Soudain, un coup de théâtre.

Le 27 septembre, Fronsac tombe malade: il a une fièvre intense. La Carlière, le médecin en titre de la prison d’État, vient le saigner le lendemain. La petite duchesse, qui n’avait pas abjuré toute tendresse pour l’ingrat, amène avec elle Barère, chirurgien des mousquetaires, que le duc, accouru au chevet de son fils, voudrait également substituer à La Carlière. Toutefois il s’entend avec le médecin officiel; et Fronsac est saigné au pied.

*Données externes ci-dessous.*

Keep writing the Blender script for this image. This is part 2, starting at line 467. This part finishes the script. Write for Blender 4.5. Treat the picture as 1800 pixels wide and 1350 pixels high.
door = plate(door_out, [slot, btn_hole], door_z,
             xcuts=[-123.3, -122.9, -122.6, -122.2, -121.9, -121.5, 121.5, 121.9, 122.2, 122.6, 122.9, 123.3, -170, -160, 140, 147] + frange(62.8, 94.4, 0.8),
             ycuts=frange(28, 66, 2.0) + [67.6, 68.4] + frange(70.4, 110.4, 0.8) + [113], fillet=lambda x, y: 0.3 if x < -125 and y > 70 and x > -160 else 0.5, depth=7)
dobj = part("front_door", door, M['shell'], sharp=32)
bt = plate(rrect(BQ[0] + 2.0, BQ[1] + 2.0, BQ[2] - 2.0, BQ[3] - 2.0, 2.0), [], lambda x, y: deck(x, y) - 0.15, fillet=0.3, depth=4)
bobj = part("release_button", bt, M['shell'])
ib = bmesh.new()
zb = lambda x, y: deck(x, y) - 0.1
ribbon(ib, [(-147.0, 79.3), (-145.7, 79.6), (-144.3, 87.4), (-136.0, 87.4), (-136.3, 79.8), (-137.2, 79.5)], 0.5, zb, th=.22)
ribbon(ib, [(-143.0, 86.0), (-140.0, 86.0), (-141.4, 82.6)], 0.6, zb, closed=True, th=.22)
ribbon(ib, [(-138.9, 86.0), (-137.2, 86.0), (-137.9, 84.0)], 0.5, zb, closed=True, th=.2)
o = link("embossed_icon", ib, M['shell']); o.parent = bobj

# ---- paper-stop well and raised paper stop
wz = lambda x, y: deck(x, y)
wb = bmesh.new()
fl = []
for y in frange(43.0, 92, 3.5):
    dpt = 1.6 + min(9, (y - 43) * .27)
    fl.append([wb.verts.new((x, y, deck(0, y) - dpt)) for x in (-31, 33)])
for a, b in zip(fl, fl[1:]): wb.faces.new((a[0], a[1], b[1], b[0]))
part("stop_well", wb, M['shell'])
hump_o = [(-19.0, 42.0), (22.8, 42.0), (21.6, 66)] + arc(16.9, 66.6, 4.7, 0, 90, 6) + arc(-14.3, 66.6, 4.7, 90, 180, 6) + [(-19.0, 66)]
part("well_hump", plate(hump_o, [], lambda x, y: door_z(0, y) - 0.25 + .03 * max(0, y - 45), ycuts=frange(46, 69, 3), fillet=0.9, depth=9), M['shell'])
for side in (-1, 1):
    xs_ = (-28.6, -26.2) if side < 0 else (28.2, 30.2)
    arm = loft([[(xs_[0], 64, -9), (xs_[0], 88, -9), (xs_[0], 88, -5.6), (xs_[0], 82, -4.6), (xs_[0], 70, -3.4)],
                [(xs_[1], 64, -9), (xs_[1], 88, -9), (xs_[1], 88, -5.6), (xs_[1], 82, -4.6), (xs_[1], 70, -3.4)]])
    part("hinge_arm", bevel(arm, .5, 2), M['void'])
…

Le prisonnier, qui se sent plus malade, s’inquiète et demande un confesseur. On lui envoie un prêtre de Saint-Paul, M. Dolé, en qui le Cardinal de Noailles a pleine confiance. Cependant, Barère, qui est revenu, croit que cette fièvre persistante n’aura pas de suite. Or, le 30 septembre, la petite vérole se déclare. Et cette famille, jadis si empressée autour du malade, tous, jusqu’à l’amoureuse Mme de Fronsac, se défilent avec rapidité. Seuls restent dans la chambre du délaissé l’abbé de Saint-Rémy[44] et un valet de chambre.

[44] Richelieu en fut toujours reconnaissant à Saint-Rémy; et bien que Voltaire appelât cet abbé «un bœuf», Richelieu fit de son ancien précepteur son premier secrétaire à l’ambassade de Vienne.

Au surplus, Bernaville, qui a le sentiment de sa responsabilité, a mis Fronsac en quarantaine. Il doit préserver son personnel d’un mal contagieux. Il ne s’en inquiète guère pour lui-même: sa figure est toute couturée de petite vérole.